The closing chapters bring to fruition all the schemes and plans that has been put into motion - the true scale of the plotting coming to light, pushing the primary concerns highlighted in book 1 into the background. There's even scenes where the Princes of Shade Enclave got to see some serious action. I think book 3 is going to get even darker still.
I am going to keep it short, since this is part of the trilogy and there isn't much to say besides what I wrote in the first review.

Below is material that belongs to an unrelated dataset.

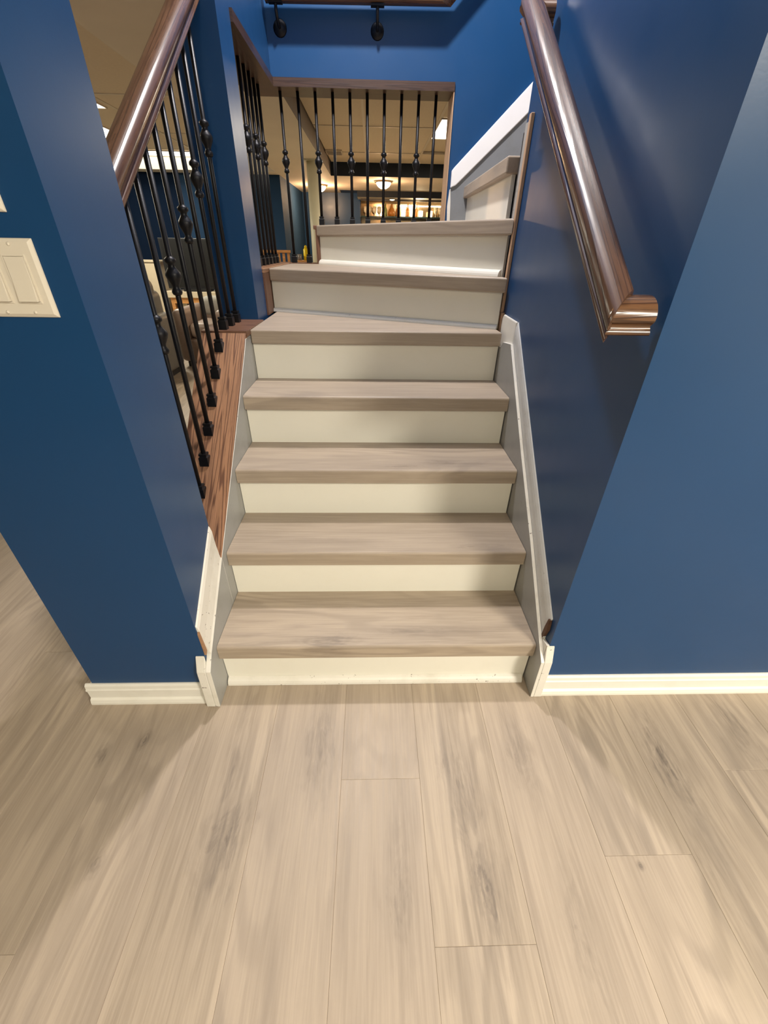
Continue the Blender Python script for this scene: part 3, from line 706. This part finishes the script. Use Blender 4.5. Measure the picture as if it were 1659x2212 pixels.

Good points: - The story is always great with Paul Kemp. Its pace is good, it doesn't drag on and on - The characters are tight and good. He doesn't have to use a huge cast, mixing and confusing people. - The background Paul is creating is amazing - The new shadow"guards" from Mask are interesting
Bad stuff: - Magadon's "story" and FP view of events. It's boring and confusing. Though interesting in how it plays out, it's just plain cumbersome to read through those passages, since they don't put the story forward - Erevis' whining (gets much worse in the third book, here it's just a bit) about his condition and evil and good
Excellent middle book. We find Magadon's soul deteriorating more and more as his devilish side seems stronger. Sembia's civil war is devastating the countryside and the bodies are stacking up. Cale and Riven encounter a foe who may be more than a match for them. The shadovar's plan seems to be going just as they wanted it, or is it?
This was a pretty fun book. From what I've read of his work so far, Paul S. Kemp is probably the best author in licensed genre fiction. He writes in a way that is fun, well paced, and doesn't seem to end up feeling nearly as cheesy or forced like authors. I'll definitely be finishing out the trilogy.
This second book really picked up where the first began. It is building some serious momentum and gives the reader an idea that pretty significant events are going to occur that will effect the entire Realms. Another well-paced story. Definitely looking forward to reading the finale!
Kemp's ability to coherently weave together multiple plots and characters gets better with every novel. I just spent the last year with the Malazan Book of the Fallen and their are parts of The Twilight War that remind me a lot of Erikson.
The story continues in book 2, unabated. Shar's agents manage to finally achieve one of the key steps in their ulimate plan. I liked that fact that her own agents are pitted against each other, and it's fitting that Shar would benefit regardless. An exciting, quick, and fun read.